_What the exercise asks_:
Extract and list every line that contains the word "pixels".

_Source data_:
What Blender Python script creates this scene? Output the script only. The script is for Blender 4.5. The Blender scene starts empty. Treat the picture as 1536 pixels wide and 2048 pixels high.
--
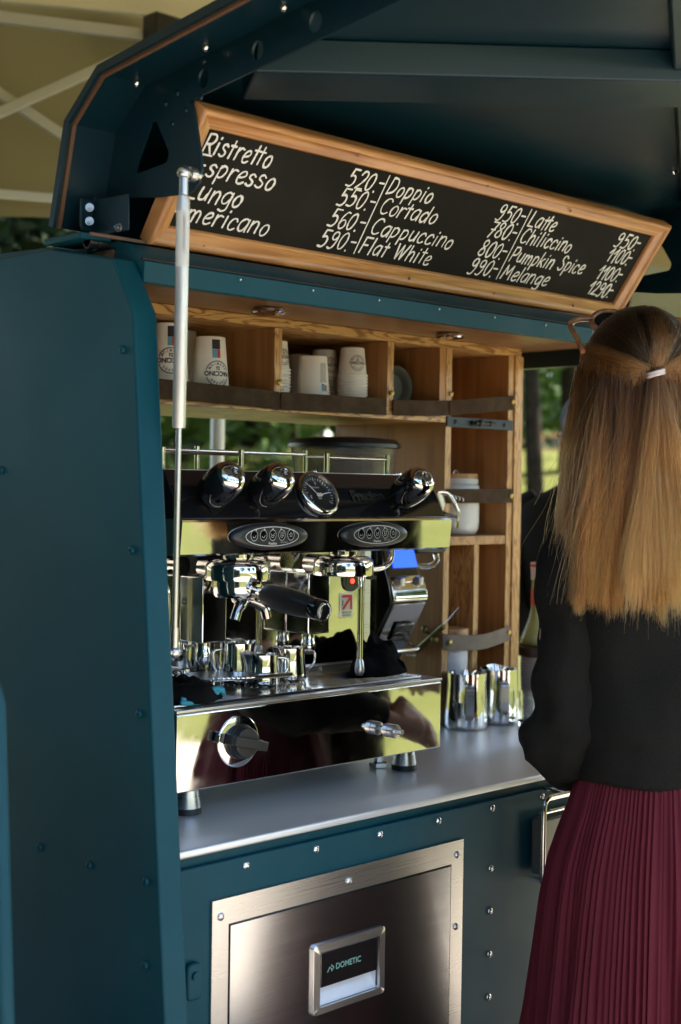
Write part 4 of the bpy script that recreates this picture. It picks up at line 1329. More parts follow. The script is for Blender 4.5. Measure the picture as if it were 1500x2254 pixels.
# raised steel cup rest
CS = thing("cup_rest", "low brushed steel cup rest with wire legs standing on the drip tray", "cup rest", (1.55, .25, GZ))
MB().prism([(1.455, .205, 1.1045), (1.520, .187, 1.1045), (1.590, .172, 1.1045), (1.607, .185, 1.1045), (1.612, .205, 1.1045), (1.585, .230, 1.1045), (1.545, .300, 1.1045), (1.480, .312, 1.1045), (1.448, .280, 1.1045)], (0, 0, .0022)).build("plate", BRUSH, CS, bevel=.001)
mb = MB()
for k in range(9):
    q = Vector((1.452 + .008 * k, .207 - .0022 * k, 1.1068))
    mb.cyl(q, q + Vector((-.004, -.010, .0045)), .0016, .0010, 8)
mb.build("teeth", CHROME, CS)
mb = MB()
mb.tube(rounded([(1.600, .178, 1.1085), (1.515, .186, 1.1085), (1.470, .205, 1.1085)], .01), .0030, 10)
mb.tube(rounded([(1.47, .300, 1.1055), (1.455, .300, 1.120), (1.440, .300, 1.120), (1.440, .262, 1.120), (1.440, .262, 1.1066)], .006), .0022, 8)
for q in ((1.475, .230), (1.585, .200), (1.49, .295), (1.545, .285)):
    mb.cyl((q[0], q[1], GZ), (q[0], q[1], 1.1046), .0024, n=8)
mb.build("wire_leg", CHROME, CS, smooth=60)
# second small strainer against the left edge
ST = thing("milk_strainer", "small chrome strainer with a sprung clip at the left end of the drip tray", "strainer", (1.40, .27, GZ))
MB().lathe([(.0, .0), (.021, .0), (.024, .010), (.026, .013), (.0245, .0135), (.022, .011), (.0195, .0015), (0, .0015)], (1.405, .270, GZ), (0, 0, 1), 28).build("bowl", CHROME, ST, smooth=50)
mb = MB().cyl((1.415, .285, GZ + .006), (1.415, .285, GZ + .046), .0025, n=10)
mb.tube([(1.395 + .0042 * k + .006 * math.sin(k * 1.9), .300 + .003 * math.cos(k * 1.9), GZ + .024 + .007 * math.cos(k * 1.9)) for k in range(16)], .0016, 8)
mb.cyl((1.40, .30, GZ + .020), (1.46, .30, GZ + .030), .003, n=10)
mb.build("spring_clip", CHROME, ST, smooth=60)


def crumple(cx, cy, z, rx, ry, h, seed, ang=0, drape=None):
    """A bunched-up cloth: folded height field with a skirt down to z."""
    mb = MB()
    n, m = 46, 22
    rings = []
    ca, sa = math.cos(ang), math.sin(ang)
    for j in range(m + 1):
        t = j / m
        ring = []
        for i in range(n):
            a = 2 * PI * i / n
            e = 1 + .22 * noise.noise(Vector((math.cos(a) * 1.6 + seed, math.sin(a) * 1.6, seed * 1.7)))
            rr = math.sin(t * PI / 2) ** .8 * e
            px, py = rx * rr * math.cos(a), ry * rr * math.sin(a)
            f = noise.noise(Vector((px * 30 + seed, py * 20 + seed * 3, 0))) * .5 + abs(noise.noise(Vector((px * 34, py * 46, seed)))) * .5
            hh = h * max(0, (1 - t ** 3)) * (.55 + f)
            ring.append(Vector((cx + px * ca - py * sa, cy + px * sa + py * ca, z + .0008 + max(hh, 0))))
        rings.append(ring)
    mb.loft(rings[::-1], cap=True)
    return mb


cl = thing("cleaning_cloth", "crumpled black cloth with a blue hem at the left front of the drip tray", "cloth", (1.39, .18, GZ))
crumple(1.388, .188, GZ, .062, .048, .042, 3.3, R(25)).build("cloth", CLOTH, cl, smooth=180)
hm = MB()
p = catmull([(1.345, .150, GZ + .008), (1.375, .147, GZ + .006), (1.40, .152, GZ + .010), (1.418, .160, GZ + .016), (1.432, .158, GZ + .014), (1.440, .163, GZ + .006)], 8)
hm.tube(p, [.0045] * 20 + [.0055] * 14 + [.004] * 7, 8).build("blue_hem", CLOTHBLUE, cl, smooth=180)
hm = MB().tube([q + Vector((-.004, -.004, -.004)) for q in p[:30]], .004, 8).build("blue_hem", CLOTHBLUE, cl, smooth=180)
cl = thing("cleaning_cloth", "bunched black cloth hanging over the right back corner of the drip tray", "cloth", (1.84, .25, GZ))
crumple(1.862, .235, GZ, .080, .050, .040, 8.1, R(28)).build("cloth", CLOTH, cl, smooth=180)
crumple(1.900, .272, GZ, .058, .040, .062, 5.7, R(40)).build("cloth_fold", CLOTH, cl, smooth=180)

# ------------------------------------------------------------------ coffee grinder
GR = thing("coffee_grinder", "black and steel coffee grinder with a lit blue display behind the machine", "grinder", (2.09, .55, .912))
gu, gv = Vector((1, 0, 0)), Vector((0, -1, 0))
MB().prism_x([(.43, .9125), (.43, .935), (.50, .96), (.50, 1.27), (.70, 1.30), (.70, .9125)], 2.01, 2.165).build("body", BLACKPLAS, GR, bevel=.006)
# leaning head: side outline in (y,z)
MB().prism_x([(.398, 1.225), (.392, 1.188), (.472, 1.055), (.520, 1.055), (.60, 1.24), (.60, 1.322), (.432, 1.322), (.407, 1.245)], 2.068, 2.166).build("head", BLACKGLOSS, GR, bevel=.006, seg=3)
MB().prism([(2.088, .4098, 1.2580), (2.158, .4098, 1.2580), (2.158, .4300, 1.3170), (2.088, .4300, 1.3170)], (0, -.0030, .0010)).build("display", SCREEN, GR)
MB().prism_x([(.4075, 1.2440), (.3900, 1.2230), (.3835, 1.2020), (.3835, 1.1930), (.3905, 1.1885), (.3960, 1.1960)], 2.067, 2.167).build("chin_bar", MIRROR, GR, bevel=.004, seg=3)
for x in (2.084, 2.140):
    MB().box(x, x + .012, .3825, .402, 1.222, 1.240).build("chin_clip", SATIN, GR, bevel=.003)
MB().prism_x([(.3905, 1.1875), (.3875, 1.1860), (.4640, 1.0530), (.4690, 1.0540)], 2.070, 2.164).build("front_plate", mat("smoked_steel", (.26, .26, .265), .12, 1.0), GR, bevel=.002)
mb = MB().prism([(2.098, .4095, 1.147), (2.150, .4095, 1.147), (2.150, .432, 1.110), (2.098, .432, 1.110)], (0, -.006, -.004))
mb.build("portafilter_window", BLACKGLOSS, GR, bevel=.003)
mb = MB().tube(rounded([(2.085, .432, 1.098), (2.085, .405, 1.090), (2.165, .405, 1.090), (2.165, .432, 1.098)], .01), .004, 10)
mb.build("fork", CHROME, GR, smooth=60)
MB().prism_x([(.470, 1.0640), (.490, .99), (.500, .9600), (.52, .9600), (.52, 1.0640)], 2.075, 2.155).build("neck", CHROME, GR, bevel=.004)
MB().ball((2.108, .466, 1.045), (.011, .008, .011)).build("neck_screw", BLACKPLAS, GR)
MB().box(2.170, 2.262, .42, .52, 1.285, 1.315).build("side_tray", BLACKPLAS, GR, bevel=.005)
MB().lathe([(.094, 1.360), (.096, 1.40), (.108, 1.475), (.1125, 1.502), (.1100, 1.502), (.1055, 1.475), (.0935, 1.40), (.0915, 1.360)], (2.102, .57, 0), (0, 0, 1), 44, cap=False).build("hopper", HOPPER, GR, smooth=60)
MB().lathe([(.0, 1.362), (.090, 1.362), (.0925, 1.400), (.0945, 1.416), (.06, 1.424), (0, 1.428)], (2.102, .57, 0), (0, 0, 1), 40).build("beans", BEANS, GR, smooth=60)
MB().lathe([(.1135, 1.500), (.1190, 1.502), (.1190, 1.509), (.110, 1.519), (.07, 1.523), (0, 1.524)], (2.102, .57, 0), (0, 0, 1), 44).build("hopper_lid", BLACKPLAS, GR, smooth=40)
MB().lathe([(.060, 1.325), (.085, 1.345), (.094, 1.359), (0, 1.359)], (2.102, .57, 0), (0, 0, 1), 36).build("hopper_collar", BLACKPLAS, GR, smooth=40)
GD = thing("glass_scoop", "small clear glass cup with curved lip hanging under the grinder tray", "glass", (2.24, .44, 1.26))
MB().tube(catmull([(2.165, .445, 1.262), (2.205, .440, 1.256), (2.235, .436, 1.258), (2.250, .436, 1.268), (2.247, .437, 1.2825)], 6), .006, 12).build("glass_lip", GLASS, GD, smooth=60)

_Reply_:
What Blender Python script creates this scene? Output the script only. The script is for Blender 4.5. The Blender scene starts empty. Treat the picture as 1536 pixels wide and 2048 pixels high.
Write part 4 of the bpy script that recreates this picture. It picks up at line 1329. More parts follow. The script is for Blender 4.5. Measure the picture as if it were 1500x2254 pixels.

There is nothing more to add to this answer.